No Honor Among Pirates

After the rescue this month of Richard Phillips, a merchant ship captain who had been held for days by Somali pirates, US Navy Vice Admiral William Gortney was taken to task in a press briefing. The pirates, three of whom had just been killed by Navy snipers, “aren’t very violent towards crews”, a journalist insisted. “Very few people have died in the past.” This is misguided. If the pirates were truly non-violent, they would have no leverage for collecting ransom. But the desire to deck them out with an ethical system is strong. “Somali pirates had a code of conduct, although it sounds funny to people outside of Somalia to hear that,” one charity worker told The Christian Science Monitor. What is that code of conduct?

We might find out from Peter T. Leeson, an economist at George Mason University, who this week published a short book on the organisation of pirate ships in the early 18th century.* While the book bills itself as explaining the “hidden economics of pirates” – it even comes with a list of “management secrets” – it is more a study in primitive politics.
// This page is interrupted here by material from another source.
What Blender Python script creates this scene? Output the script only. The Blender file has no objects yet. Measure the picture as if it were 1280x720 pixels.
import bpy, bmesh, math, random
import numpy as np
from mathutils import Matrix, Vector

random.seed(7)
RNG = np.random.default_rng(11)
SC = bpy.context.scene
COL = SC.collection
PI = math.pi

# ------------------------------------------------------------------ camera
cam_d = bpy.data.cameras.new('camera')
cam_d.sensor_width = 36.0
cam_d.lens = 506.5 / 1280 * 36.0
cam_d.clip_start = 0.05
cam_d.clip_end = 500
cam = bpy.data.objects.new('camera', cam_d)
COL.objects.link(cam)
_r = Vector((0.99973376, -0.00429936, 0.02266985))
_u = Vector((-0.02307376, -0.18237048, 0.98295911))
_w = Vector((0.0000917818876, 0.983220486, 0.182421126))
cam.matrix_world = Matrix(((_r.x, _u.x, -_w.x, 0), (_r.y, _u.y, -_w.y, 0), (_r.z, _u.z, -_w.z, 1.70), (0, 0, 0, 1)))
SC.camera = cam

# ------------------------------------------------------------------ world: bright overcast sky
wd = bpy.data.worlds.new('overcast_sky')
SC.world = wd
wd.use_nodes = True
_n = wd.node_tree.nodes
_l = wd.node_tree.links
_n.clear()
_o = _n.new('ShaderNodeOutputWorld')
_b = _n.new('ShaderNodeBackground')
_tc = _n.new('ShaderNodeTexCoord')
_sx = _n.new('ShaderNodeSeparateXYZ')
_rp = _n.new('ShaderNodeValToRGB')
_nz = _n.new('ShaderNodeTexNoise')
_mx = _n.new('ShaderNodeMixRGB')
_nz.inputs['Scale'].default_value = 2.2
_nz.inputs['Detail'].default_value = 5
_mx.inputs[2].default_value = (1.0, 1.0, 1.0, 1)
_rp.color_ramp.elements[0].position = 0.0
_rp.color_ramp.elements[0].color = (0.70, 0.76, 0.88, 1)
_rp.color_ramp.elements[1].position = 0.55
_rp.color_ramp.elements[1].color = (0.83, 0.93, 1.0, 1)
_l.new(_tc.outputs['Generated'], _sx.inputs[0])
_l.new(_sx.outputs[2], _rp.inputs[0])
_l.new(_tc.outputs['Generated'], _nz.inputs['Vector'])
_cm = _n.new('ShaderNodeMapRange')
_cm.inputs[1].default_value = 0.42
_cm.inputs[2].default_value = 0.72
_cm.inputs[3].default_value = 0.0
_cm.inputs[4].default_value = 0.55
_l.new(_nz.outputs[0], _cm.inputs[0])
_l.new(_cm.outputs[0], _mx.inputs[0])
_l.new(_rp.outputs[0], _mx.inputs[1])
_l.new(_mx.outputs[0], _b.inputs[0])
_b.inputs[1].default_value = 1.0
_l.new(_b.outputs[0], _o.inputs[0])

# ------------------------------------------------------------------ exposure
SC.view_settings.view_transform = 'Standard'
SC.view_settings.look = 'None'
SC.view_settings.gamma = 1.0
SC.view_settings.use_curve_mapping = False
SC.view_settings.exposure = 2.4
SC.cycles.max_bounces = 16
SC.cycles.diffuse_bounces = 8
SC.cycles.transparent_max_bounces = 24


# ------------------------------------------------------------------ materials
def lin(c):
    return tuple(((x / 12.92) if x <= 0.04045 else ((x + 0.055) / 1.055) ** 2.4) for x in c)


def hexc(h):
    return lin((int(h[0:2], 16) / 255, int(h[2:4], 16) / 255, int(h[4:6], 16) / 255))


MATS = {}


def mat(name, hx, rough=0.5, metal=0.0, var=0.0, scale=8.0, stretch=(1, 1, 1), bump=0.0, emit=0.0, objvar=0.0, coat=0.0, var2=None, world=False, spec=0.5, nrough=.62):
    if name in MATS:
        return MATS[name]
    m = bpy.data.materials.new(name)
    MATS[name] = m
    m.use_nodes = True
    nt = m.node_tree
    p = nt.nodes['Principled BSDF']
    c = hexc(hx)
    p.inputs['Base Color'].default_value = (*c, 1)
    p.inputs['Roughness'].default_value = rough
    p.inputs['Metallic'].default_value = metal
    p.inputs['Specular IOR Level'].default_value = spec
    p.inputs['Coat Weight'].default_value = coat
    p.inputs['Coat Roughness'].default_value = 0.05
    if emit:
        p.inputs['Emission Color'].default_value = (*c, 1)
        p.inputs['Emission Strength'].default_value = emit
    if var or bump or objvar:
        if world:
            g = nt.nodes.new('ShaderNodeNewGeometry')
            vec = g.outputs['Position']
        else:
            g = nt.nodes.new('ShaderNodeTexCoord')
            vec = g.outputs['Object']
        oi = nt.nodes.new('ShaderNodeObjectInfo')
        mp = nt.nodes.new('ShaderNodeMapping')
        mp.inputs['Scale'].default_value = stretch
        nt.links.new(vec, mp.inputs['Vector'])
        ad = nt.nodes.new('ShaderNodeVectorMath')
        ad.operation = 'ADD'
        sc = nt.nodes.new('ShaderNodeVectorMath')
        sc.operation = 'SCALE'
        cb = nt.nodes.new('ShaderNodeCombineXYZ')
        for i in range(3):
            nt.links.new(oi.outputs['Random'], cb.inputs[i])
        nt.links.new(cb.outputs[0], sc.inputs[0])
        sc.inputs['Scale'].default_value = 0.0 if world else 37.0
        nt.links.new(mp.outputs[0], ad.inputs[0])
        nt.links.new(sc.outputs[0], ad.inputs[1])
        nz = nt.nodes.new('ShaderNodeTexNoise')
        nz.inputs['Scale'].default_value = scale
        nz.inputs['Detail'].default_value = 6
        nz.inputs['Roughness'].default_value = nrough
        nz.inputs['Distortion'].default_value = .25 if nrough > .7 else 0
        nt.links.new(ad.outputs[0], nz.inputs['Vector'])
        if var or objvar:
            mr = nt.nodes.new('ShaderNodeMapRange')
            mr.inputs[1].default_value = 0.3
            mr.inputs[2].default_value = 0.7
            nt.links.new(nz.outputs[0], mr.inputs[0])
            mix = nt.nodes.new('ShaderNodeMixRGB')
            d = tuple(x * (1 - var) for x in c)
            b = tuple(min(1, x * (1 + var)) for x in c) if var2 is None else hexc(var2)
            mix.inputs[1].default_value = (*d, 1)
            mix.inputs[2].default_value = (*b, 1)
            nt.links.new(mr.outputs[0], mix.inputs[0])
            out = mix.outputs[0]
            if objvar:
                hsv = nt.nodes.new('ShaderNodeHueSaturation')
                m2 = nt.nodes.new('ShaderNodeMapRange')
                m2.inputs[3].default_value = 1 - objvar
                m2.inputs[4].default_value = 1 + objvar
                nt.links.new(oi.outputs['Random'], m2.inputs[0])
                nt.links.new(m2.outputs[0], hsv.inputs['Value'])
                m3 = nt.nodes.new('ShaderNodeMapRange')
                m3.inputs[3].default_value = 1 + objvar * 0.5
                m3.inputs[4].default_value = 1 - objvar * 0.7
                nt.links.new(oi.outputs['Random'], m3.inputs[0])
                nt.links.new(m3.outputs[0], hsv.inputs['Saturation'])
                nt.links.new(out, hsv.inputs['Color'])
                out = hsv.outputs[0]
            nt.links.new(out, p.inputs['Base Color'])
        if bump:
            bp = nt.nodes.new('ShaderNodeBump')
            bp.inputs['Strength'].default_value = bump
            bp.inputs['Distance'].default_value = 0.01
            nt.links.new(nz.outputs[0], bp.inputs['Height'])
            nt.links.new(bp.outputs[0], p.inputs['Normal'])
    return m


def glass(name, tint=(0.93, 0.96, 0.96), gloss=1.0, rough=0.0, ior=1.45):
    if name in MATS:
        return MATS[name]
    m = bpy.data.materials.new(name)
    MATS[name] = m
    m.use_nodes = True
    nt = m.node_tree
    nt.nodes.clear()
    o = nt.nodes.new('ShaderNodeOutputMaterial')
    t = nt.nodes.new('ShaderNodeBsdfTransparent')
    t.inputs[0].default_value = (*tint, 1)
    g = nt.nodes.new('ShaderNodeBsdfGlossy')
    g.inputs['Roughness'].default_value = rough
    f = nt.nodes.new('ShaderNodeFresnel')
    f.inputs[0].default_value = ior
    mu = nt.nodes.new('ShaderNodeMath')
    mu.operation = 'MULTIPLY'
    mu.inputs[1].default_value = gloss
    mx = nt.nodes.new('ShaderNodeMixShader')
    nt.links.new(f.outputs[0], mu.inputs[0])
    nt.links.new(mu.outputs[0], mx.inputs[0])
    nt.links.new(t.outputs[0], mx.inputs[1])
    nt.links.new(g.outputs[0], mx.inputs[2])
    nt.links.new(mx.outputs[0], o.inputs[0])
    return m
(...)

Trapped in a floating community of criminals, the Atlantic and Caribbean pirates carried out experiments in democracy to rival our own, Prof Leeson writes. With no goal but self-preservation and the equitable distribution of “income”, they wrote constitutions (pirate “codes”) and established regulatory regimes (no smoking around the gunpowder), a social safety net (600 pieces of eight for a lost arm) and a separation of powers (quartermasters, not captains, exacted punishments and divvied up the booty).